つまり、引き裂かれた恋人たちの『悲劇』に見えたのです。




そういう作品なんだなーせつなくて、と思っていました。




ところがマンガは違います。




マンガでは、敵に攻撃されてほぼ死にかけている艦隊に美加子は取り残されています。もう自力で動くこともできない巨大宇宙船は、ただひたすら敵ではなく地球からの救援(時間的に間に合うかどうか微妙)を待っています。

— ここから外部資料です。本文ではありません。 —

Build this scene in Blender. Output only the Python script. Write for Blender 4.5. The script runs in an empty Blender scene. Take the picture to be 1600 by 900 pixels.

しかし、敵の真っ只中に少ない数で飛び込むという全滅覚悟で、救出用の先遣艦隊が地球から到着することが、通信で美加子のいる艦隊に届くのですが、そのリストには大怪我で途中で地球に戻った親友らの名前が多数入っていました。光速で船に乗れば残された地球では何年も、ヘタすれば何十年もたってしまうので、地上の全てを捨ててみんな戻ってきたのです。



が、その中に、ノボルの名前があるんですねぇ。




日本選抜の国連宇宙軍のエリートにまで登りつめながら、全滅確実の救出艦隊に志願したんですね。美加子に会いたくて。

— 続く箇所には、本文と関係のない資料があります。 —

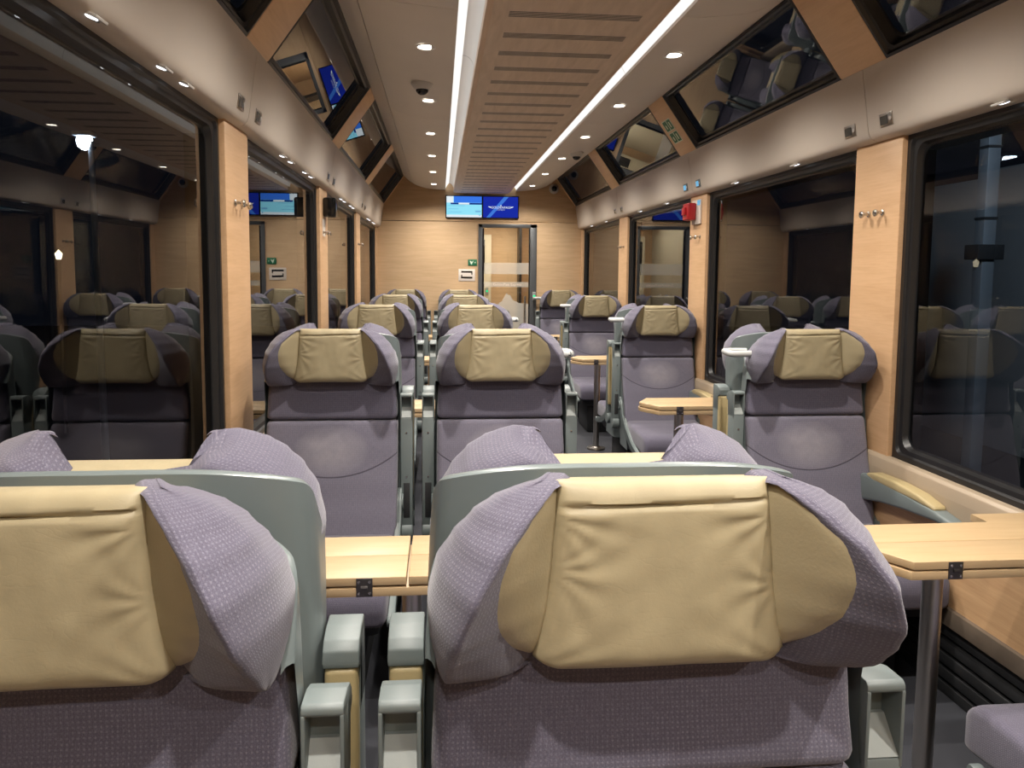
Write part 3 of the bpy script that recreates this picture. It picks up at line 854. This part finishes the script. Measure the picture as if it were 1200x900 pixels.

そのリストの中に名前を見つけた美加子は、嬉しさで涙を流します。




そしてそのシーンで、マンガ版は終わります。




・・・・・・・悲劇ではなく、これってロマンチックラブストーリーでしょう?




ぜんぜん違うのです。だって、ここで終わっているけれども、美加子とノボルは100%会えるでしょうし、仮に会えなくとも、彼らの恋がホンモノであったことは、美加子が救出艦隊のリストのノボルの名前を見つけ出した時点で、証明されるわけですから。

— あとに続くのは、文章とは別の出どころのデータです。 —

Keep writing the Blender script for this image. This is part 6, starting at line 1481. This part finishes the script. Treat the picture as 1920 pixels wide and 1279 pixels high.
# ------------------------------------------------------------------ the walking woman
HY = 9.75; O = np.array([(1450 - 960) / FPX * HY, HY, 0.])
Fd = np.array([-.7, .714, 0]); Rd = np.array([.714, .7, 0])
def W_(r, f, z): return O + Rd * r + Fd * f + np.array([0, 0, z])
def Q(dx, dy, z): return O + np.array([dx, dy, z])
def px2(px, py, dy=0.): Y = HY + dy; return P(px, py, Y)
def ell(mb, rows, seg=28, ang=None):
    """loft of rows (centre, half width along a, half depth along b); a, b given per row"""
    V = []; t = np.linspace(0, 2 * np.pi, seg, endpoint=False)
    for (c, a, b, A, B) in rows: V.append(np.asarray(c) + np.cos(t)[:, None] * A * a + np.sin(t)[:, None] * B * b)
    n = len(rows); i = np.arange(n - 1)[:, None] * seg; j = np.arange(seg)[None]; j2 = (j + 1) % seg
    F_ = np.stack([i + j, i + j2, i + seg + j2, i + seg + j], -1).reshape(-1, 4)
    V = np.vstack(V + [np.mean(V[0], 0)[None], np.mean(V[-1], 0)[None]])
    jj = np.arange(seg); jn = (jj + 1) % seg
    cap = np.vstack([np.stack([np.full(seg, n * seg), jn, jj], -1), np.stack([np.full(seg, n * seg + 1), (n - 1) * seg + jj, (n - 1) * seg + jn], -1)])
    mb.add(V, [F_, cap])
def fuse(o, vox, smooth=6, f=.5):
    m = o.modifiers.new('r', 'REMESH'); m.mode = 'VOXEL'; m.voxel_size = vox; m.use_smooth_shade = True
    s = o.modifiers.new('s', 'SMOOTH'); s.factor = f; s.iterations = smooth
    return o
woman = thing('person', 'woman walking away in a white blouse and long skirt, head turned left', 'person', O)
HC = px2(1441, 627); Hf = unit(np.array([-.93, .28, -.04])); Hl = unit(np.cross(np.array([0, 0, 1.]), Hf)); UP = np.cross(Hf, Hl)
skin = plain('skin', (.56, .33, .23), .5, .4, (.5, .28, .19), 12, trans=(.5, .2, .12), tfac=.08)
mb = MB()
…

でも、美加子はまだ16歳くらいで、ノボルは、すでに20代の真ん中まで来ているはずなんですよね。・・・・・ちょうどいいか?(笑)




これを読むと、凄い気持ちよくなった。




アニメは、通じないディスコミュニケーション・・・・愛し合っているけれども、あまりの距離の遠さで伝わらない思いという悲劇だったが、マンガは、それがついに届いたところまで描いているからです。



そのワンシーン以外99%同じなのに、受ける印象が全然違うんですね。これは読み比べると凄い興味深いと思いますよ。